I was raised in a good home, by good parents, but always seemed to struggle with self-esteem issues...at least during the early part of my life. I was always the last kid to get picked for sports teams, when I was in Jr. High. I had no desire to play any kind of sports, because I felt that I would be a failure at whatever I did. I always felt like I wasn't one of the cool kids, and struggled to settle into an attitude that I was never going to be as cool as some of the other kids. Also, as stated in my last post (Guilt), I struggled with feelings of filthiness, because of habits that I had as an adolescent. Even today, I struggle with minor insecurities that probably stem from Core Negative Beliefs. Allow me to list a few:

  • I have to be perfect to be loved.
  • I have to struggle/work hard for everything.
  • I never quite measure up.
  • Others are more important than me.
  • I can never do it right.
  • I don't deserve love.
  • I'm always left out of everything.
  • I'll never be good enough.
  • Something must be wrong with me.
  • I'll never be a success.
  • It's not safe to be me.
  • I am spiritually flawed.
I need to point out that several of the items on the list are things that have plagued me during the earlier parts of my life, and that several of the things listed are things that haunt me today. Although most people don't openly talk about negative feelings that they may have for themselves, it is my belief that most of us struggle with similar things. This life is a proving ground to try and overcome things that my "hold us back".

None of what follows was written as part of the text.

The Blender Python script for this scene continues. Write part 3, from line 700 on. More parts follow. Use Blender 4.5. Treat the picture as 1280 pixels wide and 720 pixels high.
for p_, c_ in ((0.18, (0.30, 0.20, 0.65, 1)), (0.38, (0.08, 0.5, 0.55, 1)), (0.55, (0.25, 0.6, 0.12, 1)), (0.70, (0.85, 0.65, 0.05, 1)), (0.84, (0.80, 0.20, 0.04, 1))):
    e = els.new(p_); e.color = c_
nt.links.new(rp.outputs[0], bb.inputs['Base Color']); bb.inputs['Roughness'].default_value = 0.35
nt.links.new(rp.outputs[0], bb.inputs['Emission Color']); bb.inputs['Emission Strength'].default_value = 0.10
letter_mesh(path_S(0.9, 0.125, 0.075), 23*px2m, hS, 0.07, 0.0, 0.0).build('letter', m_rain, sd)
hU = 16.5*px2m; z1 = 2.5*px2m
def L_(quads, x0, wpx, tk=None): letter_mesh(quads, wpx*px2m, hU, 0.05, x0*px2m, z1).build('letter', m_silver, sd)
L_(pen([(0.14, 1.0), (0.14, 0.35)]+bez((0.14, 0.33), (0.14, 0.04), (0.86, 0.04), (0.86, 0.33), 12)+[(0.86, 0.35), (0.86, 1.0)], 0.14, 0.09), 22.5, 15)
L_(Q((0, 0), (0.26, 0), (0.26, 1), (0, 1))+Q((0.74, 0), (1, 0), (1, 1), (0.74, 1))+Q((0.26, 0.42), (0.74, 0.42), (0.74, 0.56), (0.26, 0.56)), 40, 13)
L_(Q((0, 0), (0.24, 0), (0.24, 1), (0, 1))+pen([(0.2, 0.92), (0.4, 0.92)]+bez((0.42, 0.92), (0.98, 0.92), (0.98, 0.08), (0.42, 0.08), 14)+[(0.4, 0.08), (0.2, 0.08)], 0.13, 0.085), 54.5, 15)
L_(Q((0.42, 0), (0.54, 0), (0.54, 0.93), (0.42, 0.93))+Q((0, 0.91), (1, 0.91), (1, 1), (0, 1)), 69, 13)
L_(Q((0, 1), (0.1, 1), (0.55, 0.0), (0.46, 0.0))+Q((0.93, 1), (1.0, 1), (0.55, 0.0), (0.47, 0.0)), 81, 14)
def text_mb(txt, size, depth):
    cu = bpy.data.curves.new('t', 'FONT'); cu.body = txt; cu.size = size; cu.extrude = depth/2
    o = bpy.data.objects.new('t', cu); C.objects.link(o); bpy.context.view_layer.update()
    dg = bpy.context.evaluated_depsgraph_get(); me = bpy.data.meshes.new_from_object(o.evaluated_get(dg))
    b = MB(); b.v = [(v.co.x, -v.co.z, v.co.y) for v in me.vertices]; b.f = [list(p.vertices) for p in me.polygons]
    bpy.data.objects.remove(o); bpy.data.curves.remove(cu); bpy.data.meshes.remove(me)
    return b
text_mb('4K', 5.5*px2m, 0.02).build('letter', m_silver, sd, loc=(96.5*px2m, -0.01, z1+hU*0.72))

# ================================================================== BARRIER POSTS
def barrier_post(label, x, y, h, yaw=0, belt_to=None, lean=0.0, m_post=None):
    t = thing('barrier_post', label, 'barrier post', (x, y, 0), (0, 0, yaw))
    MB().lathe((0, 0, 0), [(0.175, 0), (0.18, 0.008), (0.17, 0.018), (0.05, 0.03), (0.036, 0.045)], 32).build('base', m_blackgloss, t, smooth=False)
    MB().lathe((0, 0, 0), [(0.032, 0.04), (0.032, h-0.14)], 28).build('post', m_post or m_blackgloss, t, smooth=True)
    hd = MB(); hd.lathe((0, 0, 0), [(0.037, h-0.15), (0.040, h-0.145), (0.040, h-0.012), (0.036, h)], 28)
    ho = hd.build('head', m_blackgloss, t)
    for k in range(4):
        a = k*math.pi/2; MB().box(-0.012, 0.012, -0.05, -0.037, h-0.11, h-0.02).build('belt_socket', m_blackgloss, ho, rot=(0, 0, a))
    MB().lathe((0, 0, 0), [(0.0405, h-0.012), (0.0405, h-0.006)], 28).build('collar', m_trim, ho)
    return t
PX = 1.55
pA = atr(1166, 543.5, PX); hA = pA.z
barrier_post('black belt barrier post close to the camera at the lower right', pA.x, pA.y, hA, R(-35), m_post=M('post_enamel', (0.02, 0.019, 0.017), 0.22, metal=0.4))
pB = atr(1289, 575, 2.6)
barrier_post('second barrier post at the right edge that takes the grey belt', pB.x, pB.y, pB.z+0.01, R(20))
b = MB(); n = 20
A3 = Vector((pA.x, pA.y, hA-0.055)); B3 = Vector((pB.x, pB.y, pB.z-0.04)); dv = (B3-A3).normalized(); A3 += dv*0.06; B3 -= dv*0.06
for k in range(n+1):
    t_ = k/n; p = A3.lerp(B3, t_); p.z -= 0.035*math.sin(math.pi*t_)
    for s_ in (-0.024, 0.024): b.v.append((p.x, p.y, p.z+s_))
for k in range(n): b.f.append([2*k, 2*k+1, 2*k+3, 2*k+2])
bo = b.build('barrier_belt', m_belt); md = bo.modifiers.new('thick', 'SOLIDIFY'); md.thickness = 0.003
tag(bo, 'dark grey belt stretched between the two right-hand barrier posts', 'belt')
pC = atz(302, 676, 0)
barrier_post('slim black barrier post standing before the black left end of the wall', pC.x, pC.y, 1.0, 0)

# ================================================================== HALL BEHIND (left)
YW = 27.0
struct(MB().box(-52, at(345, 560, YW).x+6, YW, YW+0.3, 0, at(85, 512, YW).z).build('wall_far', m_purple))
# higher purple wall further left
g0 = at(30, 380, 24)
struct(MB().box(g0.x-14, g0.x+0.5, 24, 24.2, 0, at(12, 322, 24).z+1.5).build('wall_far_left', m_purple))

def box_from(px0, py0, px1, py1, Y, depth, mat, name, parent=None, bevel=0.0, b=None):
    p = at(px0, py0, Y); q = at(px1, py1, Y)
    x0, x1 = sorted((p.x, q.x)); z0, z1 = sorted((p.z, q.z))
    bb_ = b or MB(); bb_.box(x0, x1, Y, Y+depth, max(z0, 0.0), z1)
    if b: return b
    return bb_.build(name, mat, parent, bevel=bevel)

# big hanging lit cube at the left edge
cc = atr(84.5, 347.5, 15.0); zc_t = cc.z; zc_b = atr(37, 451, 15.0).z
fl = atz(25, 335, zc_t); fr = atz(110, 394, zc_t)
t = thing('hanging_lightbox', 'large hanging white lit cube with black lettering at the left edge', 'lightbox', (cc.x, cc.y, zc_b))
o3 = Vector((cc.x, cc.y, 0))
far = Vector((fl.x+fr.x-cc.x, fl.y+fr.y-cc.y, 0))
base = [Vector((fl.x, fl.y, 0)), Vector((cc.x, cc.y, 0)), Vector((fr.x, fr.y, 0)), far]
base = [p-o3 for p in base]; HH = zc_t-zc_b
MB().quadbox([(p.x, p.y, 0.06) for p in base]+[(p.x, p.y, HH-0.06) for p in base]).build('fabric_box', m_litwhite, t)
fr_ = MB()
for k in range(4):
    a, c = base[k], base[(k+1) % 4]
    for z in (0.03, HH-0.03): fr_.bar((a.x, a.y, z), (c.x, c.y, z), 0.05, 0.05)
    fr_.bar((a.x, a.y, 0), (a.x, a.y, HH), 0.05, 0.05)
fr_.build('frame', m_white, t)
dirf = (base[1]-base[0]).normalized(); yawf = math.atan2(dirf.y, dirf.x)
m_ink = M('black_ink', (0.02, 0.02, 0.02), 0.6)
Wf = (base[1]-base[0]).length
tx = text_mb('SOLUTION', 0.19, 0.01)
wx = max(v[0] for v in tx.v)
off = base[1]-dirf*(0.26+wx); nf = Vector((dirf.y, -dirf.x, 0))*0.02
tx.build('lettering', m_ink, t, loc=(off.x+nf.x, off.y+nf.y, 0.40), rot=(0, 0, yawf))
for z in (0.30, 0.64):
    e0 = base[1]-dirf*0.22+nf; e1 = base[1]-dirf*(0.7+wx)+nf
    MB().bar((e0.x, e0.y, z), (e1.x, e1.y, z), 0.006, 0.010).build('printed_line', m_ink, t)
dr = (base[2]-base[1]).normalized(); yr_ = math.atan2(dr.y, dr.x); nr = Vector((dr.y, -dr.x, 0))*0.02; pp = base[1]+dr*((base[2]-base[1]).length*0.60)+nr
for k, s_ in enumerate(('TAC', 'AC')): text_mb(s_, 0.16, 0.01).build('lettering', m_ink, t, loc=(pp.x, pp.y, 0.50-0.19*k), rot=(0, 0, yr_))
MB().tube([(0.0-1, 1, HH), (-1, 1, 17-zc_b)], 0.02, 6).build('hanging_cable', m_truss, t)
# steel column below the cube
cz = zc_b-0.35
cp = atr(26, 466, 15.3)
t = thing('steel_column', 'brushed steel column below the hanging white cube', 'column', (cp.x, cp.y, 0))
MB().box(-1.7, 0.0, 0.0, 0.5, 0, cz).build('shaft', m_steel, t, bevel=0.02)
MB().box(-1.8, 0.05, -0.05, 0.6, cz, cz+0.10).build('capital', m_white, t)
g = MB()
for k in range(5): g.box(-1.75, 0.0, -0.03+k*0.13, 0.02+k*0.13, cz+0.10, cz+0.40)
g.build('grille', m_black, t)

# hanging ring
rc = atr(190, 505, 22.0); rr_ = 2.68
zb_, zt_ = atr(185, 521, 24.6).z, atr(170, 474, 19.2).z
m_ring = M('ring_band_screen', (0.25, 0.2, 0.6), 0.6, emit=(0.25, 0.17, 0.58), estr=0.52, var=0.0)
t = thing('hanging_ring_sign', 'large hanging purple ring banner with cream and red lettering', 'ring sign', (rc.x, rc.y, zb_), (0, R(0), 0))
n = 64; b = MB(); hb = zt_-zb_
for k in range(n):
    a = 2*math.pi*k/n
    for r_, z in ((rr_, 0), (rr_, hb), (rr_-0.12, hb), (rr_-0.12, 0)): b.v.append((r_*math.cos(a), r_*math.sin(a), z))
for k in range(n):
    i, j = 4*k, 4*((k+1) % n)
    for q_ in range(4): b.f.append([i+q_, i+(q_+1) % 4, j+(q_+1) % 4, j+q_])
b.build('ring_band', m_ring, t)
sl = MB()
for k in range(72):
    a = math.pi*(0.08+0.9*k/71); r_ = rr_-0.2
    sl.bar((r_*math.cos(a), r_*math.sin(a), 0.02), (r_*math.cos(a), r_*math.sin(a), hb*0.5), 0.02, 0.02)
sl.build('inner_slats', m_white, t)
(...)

I have made many mistakes in my life. I will continue to make more. I have struggled with feelings of little self-worth, and I may even occasionally battle similar thoughts. When I wake up in the morning, I want to be a better, stronger, more loving person than I was the day before. If I can make it a goal to shed my Core Negative Beliefs and embrace the good qualities that I know I have, I can attain that goal. It's my hope that we can all do likewise.